Officials from the Department of Justice find six more classified documents during 13-hour search of Joe Biden’s Delaware home.
Officials in the United States have discovered six more classified documents during a new search of President Joe Biden’s home in Wilmington, Delaware, according to a lawyer.
Some of the classified documents and “surrounding materials” dated from Biden’s tenure in the US Senate, where he represented Delaware from 1973 to 2009, the president’s personal lawyer, Bob Bauer, said in a statement on Saturday.
Other documents were from his tenure as vice president in the Obama administration, from 2009 through 2017, Bauer said.
The level of classification and whether they remained classified was not immediately clear.
The search on Friday was carried out by officials from the Department of Justice (DOJ) and lasted more than 13 hours, according to Bauer. It came more than a week after Biden’s lawyers found six other classified documents in the president’s home library from his time as vice president, and nearly three months after lawyers found a small number of classified records at his former offices at the Penn Biden Center in Washington, DC.
It came a day after Biden maintained that “there’s no there there” on the document discoveries, which have become a political headache for the president and complicated the DOJ’s probe into former President Donald Trump’s retention of classified documents and official records after he left office.
The president offered access “to his home to allow DOJ to conduct a search of the entire premises for potential vice-presidential records and potential classified material,” Bauer said.
Neither Biden nor his wife was present during the search, the lawyer said. They were in Rehoboth Beach, Delaware, for the weekend.
It remains to be seen whether additional searches by federal officials of other locations might be conducted. Biden’s personal lawyers previously conducted a search of the Rehoboth Beach residence and said they did not find any official documents or classified records.
Bauer said the DOJ requested that the White House not comment on Friday’s search before it was conducted, and that Biden’s personal and White House attorneys were present. The DOJ, he added, “had full access to the President’s home, including personally handwritten notes, files, papers, binders, memorabilia, to-do lists, schedules, and reminders going back decades”.

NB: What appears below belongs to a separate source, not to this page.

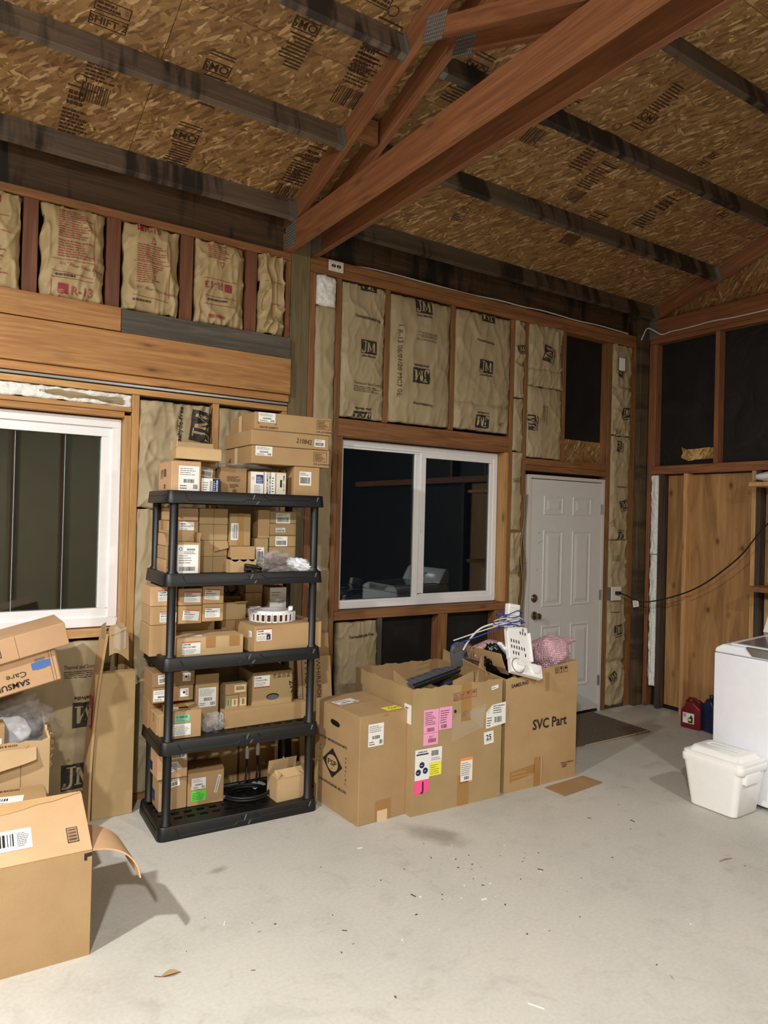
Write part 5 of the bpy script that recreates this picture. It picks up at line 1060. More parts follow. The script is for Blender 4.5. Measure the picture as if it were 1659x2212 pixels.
lb2 = Print().rect(0, 0, .10, .175, 'label_white').text('SAMSUNG', .05, .155, .010, 'ink', al='c', bold=True).rect(.008, .142, .084, .008, 'label_navy', 2).rect(.10, .09, .088, .085, 'label_white').bars(.112, .128, .05, .030, seed=4).lines(.112, .10, .07, .02, 2, 'ink_grey', seed=5)
lb2.disc(.048, .085, .018, 'label_navy', 2).disc(.024, .045, .018, 'label_navy', 2).disc(.072, .050, .018, 'label_navy', 2).rect(.10, .012, .086, .078, 'label_yellow', 2).lines(.108, .02, .07, .06, 5, 'ink', seed=9).rect(.0, -.078, .098, .078, 'label_hotpink').text('J', .042, -.062, .050, 'ink', bold=True)
for c_ in ((.048, .085), (.024, .045), (.072, .050)): lb2.lines(c_[0]-.011, c_[1]-.004, .022, .009, 1, 'label_white', l=4, seed=3)
pk = Print().rect(0, 0, .105, .135, 'label_pink').rect(.108, .008, .095, .130, 'label_pink').lines(.01, .045, .08, .08, 7, 'board_print', seed=3).bars(.025, .008, .05, .022, 'board_print', seed=4, n=14).lines(.118, .045, .07, .08, 6, 'board_print', seed=6).bars(.125, .016, .04, .022, 'board_print', seed=7, n=12).rect(0, -.07, .105, .068, 'label_pink').bars(.035, -.055, .05, .022, 'board_print', seed=8, n=14).lines(.04, -.03, .04, .015, 2, 'board_print', seed=9)
wl = Print().poly([(0, 0), (.155, .018), (.155, .150), (.045, .140), (0, .10)], 'label_white').lines(.055, .085, .09, .055, 4, 'ink', seed=2).bars(.065, .03, .06, .035, seed=3, n=16).lines(.008, .012, .04, .06, 4, 'ink', seed=6).poly([(0, .10), (.045, .14), (.02, .085)], 'paper_shade' if 'paper_shade' in MATS else 'ivory', 2)
ol = Print().rect(0, 0, .096, .150, 'label_orange').rect(.004, .010, .088, .122, 'label_white', 2).lines(.01, .045, .075, .08, 7, 'ink_grey', l=3, seed=4).bars(.032, .020, .035, .018, l=3, seed=6, n=12)
tf = Print().poly([(0, 0), (.235, .06), (.26, .20), (.085, .175), (.01, .14)], 'film_thin').poly([(.085, .165), (.235, .055), (.25, .18)], 'film_thin', 2)
sam = Print().text('SAMSUNG', 0, 0, .022, 'ink', bold=True)
open_carton('largest open carton with pink and yellow stickers, standing in the middle of the box row', M2, .660, .672, .722, mat='board_olive', jag=lambda s, f: .004*math.sin(f*23)+(.003*math.sin(f*61)),
            prints=[('front', .022, .200, lb2), ('front', .075, .462, pk), ('front', .535, .430, wl), ('front', .525, .335, Print().rect(0, 0, .075, .075, 'label_white').text('25', .016, .026, .030, 'ink', bold=True).rect(.014, .018, .045, .003, 'ink', 2), 4), ('front', .345, .130, ol, 0), ('front', .285, .625, red4, 4, 'printed_symbol'), ('front', .345, .50, Print().rect(0, 0, .072, .222, 'tape_brown'), 0, 'packing_tape'), ('front', .330, 0, Print().rect(0, 0, .080, .180, 'tape_brown'), 0, 'packing_tape'),
                    ('front', .275, .385, tf, 0, 'loose_clear_tape'), ('front', .575, .66, Print().rect(0, 0, .055, .022, 'label_white').lines(.006, .006, .042, .010, 1, 'ink'), 12), ('front', .300, .565, Print().disc(0, 0, .010, 'ink', n=14), 0, 'hole'), ('left', .585, .52, Print().rect(0, 0, .075, .11, 'label_white').lines(.01, .08, .05, .02, 1, 'ink', seed=4), 0)])
def loose_card(label, corners, th=.005, mat='board', cat='cardboard', prints=None, name='cardboard_piece', bend=.0):
    c = [Vector(p) for p in corners]; o = empty(name, (c[0]+c[1]+c[2]+c[3])/4, 0, label, cat); o.location.z = min(p.z for p in c); off = o.location.copy(); n = (c[1]-c[0]).cross(c[3]-c[0]).normalized()
    sheet(lambda s, t: (c[0]*(1-s)*(1-t)+c[1]*s*(1-t)+c[2]*s*t+c[3]*(1-s)*t)-off+n*bend*math.sin(PI*s)*math.sin(PI*t), 6, 6, th, 'card', mat, o)
    if prints:
        X = (c[1]-c[0]).normalized(); Y_ = n.cross(X); 
        for x, y, p, rt, nm in prints:
            M = Matrix((X, Y_, n)).transposed().to_4x4(); M.translation = c[0]-off+n*(th/2+.001)
            p.build(nm, o, M @ Matrix.Translation((x, y, 0)) @ Matrix.Rotation(R(rt), 4, 'Z'))
    return o
loose_card('folded card flap with brand print standing between the two largest cartons', [(3.085, -.90, .64), (3.085, -.40, .60), (3.075, -.42, .80), (3.055, -.88, .742)], .006, 'board', bend=.01)
loose_card('torn triangular card piece inside the largest open carton at its left', [(2.46, -.74, .60), (2.64, -.72, .60), (2.62, -.70, .655), (2.47, -.70, .765)], .005, 'board')
loose_card('card flap leaning inside the largest open carton at its right', [(2.86, -.80, .58), (3.05, -.78, .60), (3.055, -.76, .72), (2.90, -.74, .665)], .005, 'board')
o = empty('plastic_duct', (2.76, -.66, .60), R(8), 'dark grey ribbed plastic part lying in the largest open carton', 'plastic part')
prof = [(0, .050), (.02, .075), (.05, .085), (.09, .072), (.125, .045), (.15, .01)]
sheet(lambda s, t: (-.20+.40*s, -.09+.19*t, .03+.055*s*(1-t*.2)+.05*math.sin(PI*(.15+.75*t))), 10, 10, .006, 'shell', 'slate_plastic', o)
mb = MB(); mb.tube([(-.20, -.095, .068), (.20, -.095, .120)], .008, 8); mb.tube([(-.20, -.075, .080), (.20, -.075, .132)], .005, 8); mb.build('rail', 'rubber', o, smooth=True)
for k in range(6):
    s = .12+.15*k; mb = MB(); mb.tube([(-.20+.40*s, -.09+.19*t, .0345+.055*s*(1-t*.2)+.05*math.sin(PI*(.15+.75*t))) for t in [j/8 for j in range(9)]], .003, 5); mb.build('rib', 'grey_plastic', o)
mb = MB(); mb.box(.12, .21, -.03, .10, .0, .11); mb.build('end_block', 'slate_plastic', o, bevel=.02, seg=2, smooth=True)
# right carton, printed SVC Part
M3 = Matrix.Translation((3.420, -.725, 0)) @ Matrix.Rotation(R(-.8), 4, 'Z')
r3 = [random.Random(5).uniform(-.006, .006) for _ in range(200)]
def jag3(s, f):
    k = r3[int(f*25)+{'front': 0, 'right': 40, 'back': 80, 'left': 120}[s]]
    if s == 'front': return -.066+.066*f**.8 + k*1.2 + (-.016 if .12 < f < .42 else 0)
    if s == 'left': return -.02-.046*f + k*1.4
    if s == 'back': return -.02*f+k
    return k-.004*math.sin(f*7)
sv = Print().text('SVC Part', 0, 0, .062, 'ink', bold=True, wscale=.92)
ic3 = Print()
for k in range(3): ic3.merge(warn_icon(.034, 'ink', (0, 1, 2)[k]), k*.042, 0)
svc = open_carton('tall open carton printed SVC Part with torn rim, right end of the box row', M3, .636, .600, .775, mat='board', jag=jag3, flaps=[('left', .07, 215, 235, .1, .95), ('left', .10, 60, 75, .4, .98)],
            prints=[('front', .235, .365, sv, 0, 'printed_text'), ('front', .425, .705, ic3, 2, 'printed_symbol'), ('front', .045, .652, Print().text('SAMSUNG', 0, 0, .022, 'ink', bold=True), 5, 'printed_text'), ('front', .50, .075, Print().text('MADE IN MEXICO', 0, .030, .010, 'board_print', bold=True).lines(.01, .004, .07, .022, 2, 'board_print', seed=3, t=.6), 0, 'printed_text'),
                    ('front', .255, .0, Print().rect(0, 0, .075, .185, 'tape_brown').rect(.06, 0, .006, .185, 'tape_white', 2), 0, 'packing_tape'), ('front', .05, .06, Print().poly([(0, 0), (.21, .03), (.21, .085), (.0, .065)], 'tape_brown').lines(.01, .0, .19, .07, 3, 'tape_white', seed=4, t=.08, gap=False), 0, 'packing_tape'), ('front', .34, .60, Print().rect(0, 0, .035, .12, 'tape_clear'), 0, 'packing_tape')])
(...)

The DOJ, he added, “took possession of materials it deemed within the scope of its inquiry, including six items consisting of documents with classification markings and surrounding materials, some of which were from the President’s service in the Senate and some of which were from his tenure as Vice President”.
The DOJ also took some notes that Biden had personally handwritten as vice president, he added.
Friday’s search shows investigators are swiftly moving forward with a probe into classified documents found in Biden’s possession.
This month, US Attorney General Merrick Garland named a special counsel to probe the matter.
Special Counsel Robert Hur, who was appointed during the process, is investigating how the president and his team handled Obama-era classified documents that were recently found in Biden’s private possession.
Biden’s lawyers found all the documents discovered before Friday’s search by the DOJ, according to the White House. The latest search was the first time federal law enforcement authorities have conducted a search for government documents at Biden’s private addresses, according to information released publicly.
Republicans have compared the investigation with the ongoing probe into how Trump handled classified documents after his presidency.
The White House has noted that Biden’s team has cooperated with authorities in their probe and had turned over those documents.
Trump resisted doing so until an FBI search in August at his Florida resort.
Biden said on Thursday he has “no regrets” about not publicly disclosing before the midterm elections the discovery of classified documents at his former office, and he believed the matter will be resolved.